The timing of this anger matters. Muslims have lived in the United States for generations. Mosques did not suddenly appear last year. The Constitution did not quietly change overnight. So why now?

Because the United States is experiencing deeper anxieties. Economic insecurity. Cultural transformation. A sense of global decline. A political culture that thrives on enemies rather than solutions. In such moments, visible minorities become convenient vessels for fear. They are easy to name. Easy to caricature. Easy to blame.

This is also where hypocrisy quietly enters the room.

If religious law were truly the concern, the panic would be evenly distributed.
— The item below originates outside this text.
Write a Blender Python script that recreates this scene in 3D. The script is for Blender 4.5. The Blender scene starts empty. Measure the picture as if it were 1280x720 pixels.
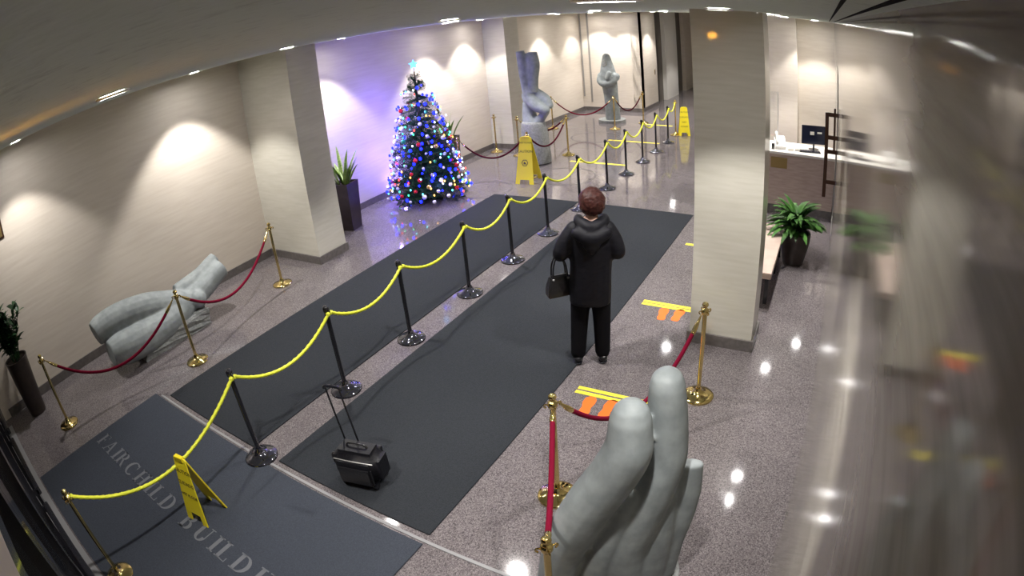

Yet it is not. There is little comparable outrage over religious rhetoric shaping legislation in other contexts. There is no mass movement to “ban Biblical law” despite explicit religious framing in debates over women’s bodies, education, and morality. Familiar faiths are treated as culture. Unfamiliar ones are treated as threats.

The issue, then, is not religious law. It is familiarity. It is power. It is whose traditions feel invisible enough to ignore.
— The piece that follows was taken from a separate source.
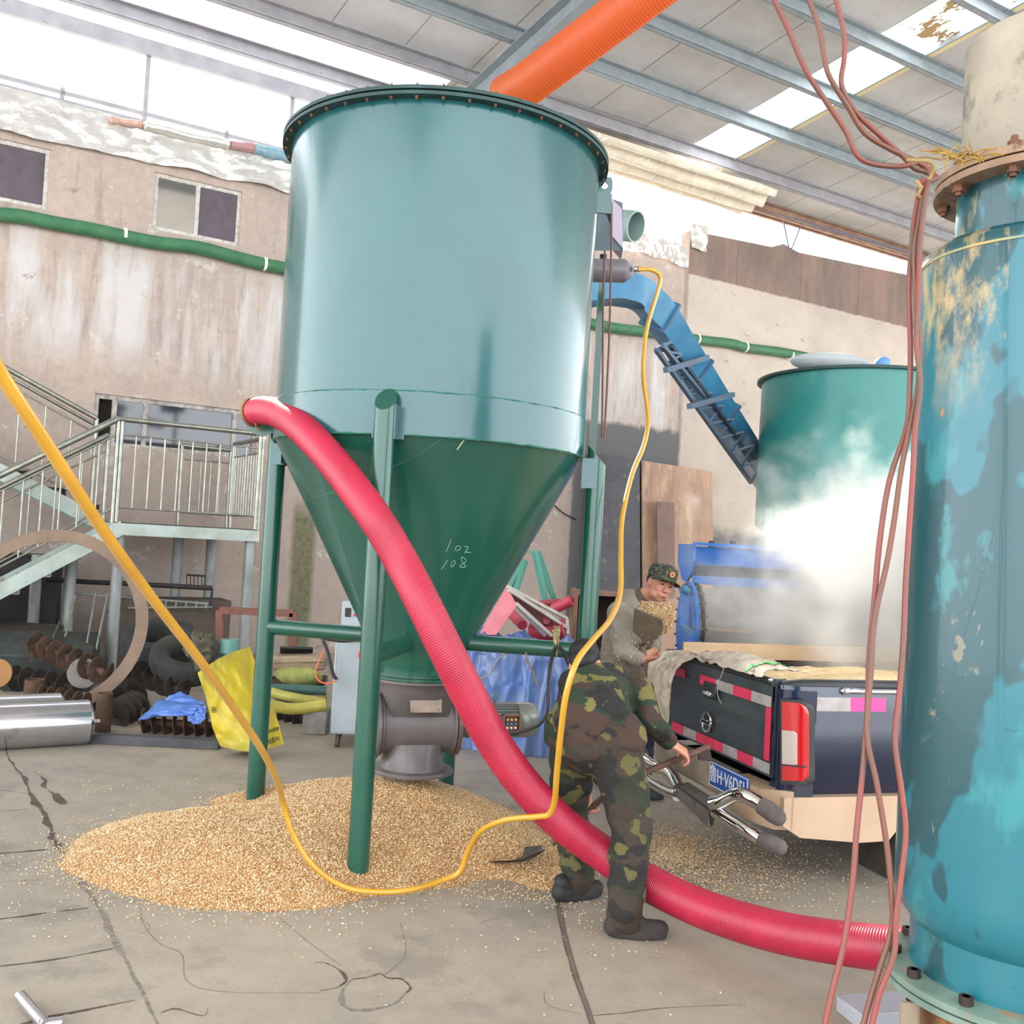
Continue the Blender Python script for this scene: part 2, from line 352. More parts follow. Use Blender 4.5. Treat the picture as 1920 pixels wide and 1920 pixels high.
lk.new(tr.outputs[0],mx.inputs[1]); lk.new(b.outputs[0],mx.inputs[2]); b.inputs['Roughness'].default_value=.1; b.inputs['Base Color'].default_value=(.8,.85,.9,1); lk.new(mx.outputs[0],ns['Material Output'].inputs[0]); M_CLG=m
p=MB()
for a,b_ in ((-5.57,-4.03),(-3.97,-2.12),(-2.06,-.23),(-.17,1.57)): p.box(wl((a+b_)/2,7.2,-.1),(b_-a,.006,.84),WR)
p.build('window_pane',M_CLG,parent=w4)
# ---- roof
m,t,ns,lk,b=nt('roof_sheets')
oc=ns.new('ShaderNodeTexCoord').outputs['Object']; sx=ns.new('ShaderNodeSeparateXYZ'); lk.new(oc,sx.inputs[0])
c=mixc(ns,lk,ramp(ns,lk,tex(ns,lk,.7,7,.65),.35,.65),lin((216,214,212)),lin((190,187,184)))
c=mixc(ns,lk,mth(ns,lk,'MULTIPLY',ramp(ns,lk,tex(ns,lk,3,9,.75,stretch=(1,3,1)),.58,.68),.3),c,lin((168,150,134)))
fr=mth(ns,lk,'FRACT',mth(ns,lk,'MULTIPLY_ADD',sx.outputs[0],1/1.02,.105)); ln=mth(ns,lk,'LESS_THAN',fr,.018)
c=mixc(ns,lk,mth(ns,lk,'MULTIPLY',ln,.75),c,lin((104,92,84)))
lk.new(c,b.inputs['Base Color']); b.inputs['Roughness'].default_value=.6
M_ROOF=m
m2=m.copy(); m2.name='translucent_roof_sheet'; t=m2.node_tree; ns=t.nodes; lk=t.links; b=ns['Principled BSDF']
tl=ns.new('ShaderNodeBsdfTranslucent'); tl.inputs[0].default_value=(.9,.93,1,1); mx=ns.new('ShaderNodeMixShader'); mx.inputs[0].default_value=.45
lk.new(b.outputs[0],mx.inputs[1]); lk.new(tl.outputs[0],mx.inputs[2]); lk.new(mx.outputs[0],ns['Material Output'].inputs[0]); M_ROOFT=m2
m3=m2.copy(); m3.name='half_translucent_roof_sheet'
[n for n in m3.node_tree.nodes if n.type=='MIX_SHADER'][0].inputs[0].default_value=.10; M_ROOFH=m3
rf=MB(); Tt=[-14,1.85,6.03,6.88,22]; 
def rbox(mb,t0,t1,q0,q1,off=.03,th=.05,mi=0):
    a=[rl(t0,q0,off),rl(t1,q0,off),rl(t1,q1,off),rl(t0,q1,off)]; mb.prism(a,UP*th,mi)
rbox(rf,-14,1.85,-.25,1.02,mi=1); rbox(rf,-14,1.85,1.02,2.2,mi=2); rbox(rf,-14,1.85,2.2,20); rbox(rf,1.85,6.03,-.25,20)
rbox(rf,6.88,22,-.25,20)
struct(rf,'ceiling',[M_ROOF,M_ROOFT,M_ROOFH],frame=WFR,flat=True)
# skylight strip
m,t,ns,lk,b=nt('skylight_sheet'); tr=ns.new('ShaderNodeBsdfTransparent'); tr.inputs[0].default_value=(1,1,1,1); mx=ns.new('ShaderNodeMixShader')
rs=ramp(ns,lk,tex(ns,lk,2.2,9,.75,stretch=(1,.4,1)),.555,.575); sx=ns.new('ShaderNodeSeparateXYZ'); lk.new(ns.new('ShaderNodeTexCoord').outputs['Object'],sx.inputs[0])
rs=mth(ns,lk,'MULTIPLY',rs,mth(ns,lk,'LESS_THAN',sx.outputs[1],-4.8)); b.inputs['Base Color'].default_value=lin((196,160,110))
lk.new(rs,mx.inputs[0]); lk.new(tr.outputs[0],mx.inputs[1]); lk.new(b.outputs[0],mx.inputs[2]); lk.new(mx.outputs[0],ns['Material Output'].inputs[0])
sk=MB(); rbox(sk,6.03,6.88,-.25,20,.04,.004); struct(sk,'window_5',m,frame=WFR,flat=True)
sg=MB(); rbox(sg,6.90,7.02,-.2,15,-.0,.02); rbox(sg,6.86,6.885,-.2,15,-.03,.07,1)
struct(sg,'trim_2',[mat('skylight_flashing',(244,226,176),rough=.5),M_STEELB],frame=WFR,flat=True)
def cchan(mb,t0,t1,q,h=.2,w=.07,off=-.005,mi=0):
    for dq,a,b_,hh in ((0,0,-h,.012),):
        pass
    mb.prism([rl(t0,q,off),rl(t1,q,off),rl(t1,q+.012,off),rl(t0,q+.012,off)],UP*-h,mi)
    mb.prism([rl(t0,q,off-h),rl(t1,q,off-h),rl(t1,q+w,off-h),rl(t0,q+w,off-h)],UP*.012,mi)
    mb.prism([rl(t0,q,off-.012),rl(t1,q,off-.012),rl(t1,q+w,off-.012),rl(t0,q+w,off-.012)],UP*.012,mi)
    mb.prism([rl(t0,q+w-.01,off-h),rl(t1,q+w-.01,off-h),rl(t1,q+w,off-h),rl(t0,q+w,off-h)],UP*.03,mi)
k=3
for q_ in (1.02,2.2,3.38,4.56,5.74,6.92,8.1):
    cc=MB(); cchan(cc,-14,22,q_,.21,.08); struct(cc,'trim_%d'%k,M_STEELG if k<4 else M_STEELB,flat=True); k+=1
ee=MB(); cchan(ee,-14,3.0,.05,.2,.08); struct(ee,'trim_%d'%k,M_STEELG,flat=True); k+=1
ee=MB(); cchan(ee,3.0,22,.05,.2,.08); ee.box(wl(12.5,8.0,-.12),(19,.05,.14),WR)
struct(ee,'trim_%d'%k,M_RUSTB,flat=True); k+=1
# rafter (I-beam) square to the wall
ra=MB(); tq=2.02
def rb(t0,t1,z0,z1,mb=ra): mb.prism([rl(t0,-.2,z0),rl(t1,-.2,z0),rl(t1,9,z0),rl(t0,9,z0)],UP*(z1-z0))
rb(tq-.13,tq+.13,-.24,-.225); rb(tq-.008,tq+.008,-.5,-.24); rb(tq-.13,tq+.13,-.52,-.505)
struct(ra,'trim_%d'%k,M_STEELB,flat=True); k+=1
# wall-top rod and its hangers
rd=MB(); rd.tube([wl(4.4,7.84,.06),wl(7,7.92,.06),wl(9.5,7.98,.06),wl(13.5,8.05,.06)],.028,8)
rd.box(wl(8.1,8.02,0),(.34,.08,.10),WR)
for tt,zz in ((6.5,7.96),(9.05,8.1)): rd.tube([wl(tt,zz,0),wl(tt-.02,zz+.35,0)],.022,6)
for a,b_ in ((9.1,9.35),(9.7,9.4)): rd.tube([wl(a,8.1,0),wl(b_,7.42,0)],.015,6)
one(rd,'steel_rod',mat('bluish_rod',(112,112,128),rough=.6),'thin horizontal steel rod crossing the bright gap between wall top and roof edge','rod')
bs=MB(); bs.beam(wp(1535,347,.9),wp(1508,398,.02),.05,.05); one(bs,'brace_bar',mat('rust_bar',(112,84,70),(86,64,56),rough=.9),'short rusty brace slanting from the roof purlin to the rod in the gap','brace')
# ============================================================ wall things
M_FOIL=mat('silver_foil',(222,217,210),(206,200,194),rough=.3,metal=.5,scale=4,bump=.8,bscale=9)
def foil(t0,t1,zlo,zhi,label,q0=.03,seed=0,nu=160):
    mb=MB()
    def fn(u,v):
        t=t0+(t1-t0)*u; lo=zlo(t) if callable(zlo) else zlo; hi=zhi(t) if callable(zhi) else zhi
        lo+=.05*nz((t*2.3,seed,0)); z=lo+(hi-lo)*v
        q=q0+.05*(1-v)*(.6+nz((t*2.2,z,seed)))+.05*(1-abs(nz((t*5+z*2,z*1.5,seed+3))))**3+.03*(1-abs(nz((t*11-z*5,z*6,seed+8))))**2-.03
        return wl(t,z,q)
    mb.grid(fn,nu,16); mb.grid(lambda u,v: fn(u,v)+WN*.004,nu,16)
    return one(mb,'foil_sheet',M_FOIL,label,'insulation foil')
foil(-8,4.4,lambda t:6.27+.03*t,6.70,'long crinkled silver foil sheet hanging along the top of the back wall on the left')
foil(5.2,6.05,6.62,lambda t:6.98,'crinkled silver foil scrap on the wall top right of the green hopper',seed=5,nu=30)
foil(6.08,6.86,6.60,lambda t:7.02-.1*(t-6),'square silver foil piece on wall top next to the brown sheet band',seed=9,nu=30)
foil(6.9,7.25,6.95,7.38,'small pale foil flap at the corner of the brown wall band',q0=.05,seed=12,nu=12)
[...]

What we are witnessing is not a legal debate about the Constitution. The Constitution is not under siege from Muslims practicing their faith. What we are witnessing is a country arguing with its own past. A country uncomfortable with the long-term implications of policies it once defended. A country rewriting the story so that invitations become invasions and neighbors become enemies.

That kind of rewriting may feel emotionally satisfying, but it comes at a cost. It erodes trust. It distorts reality. And it leaves no room for honest reflection about how nations change.

America does not need to ban a fantasy threat to protect its laws. Its laws are already secure. What it needs is the courage to remember. To remember who opened the doors, why they were opened, and what responsibility comes with that history.

This moment is not a test of Muslim loyalty.

It is a test of American memory.

And memory, it seems, is what is most at risk.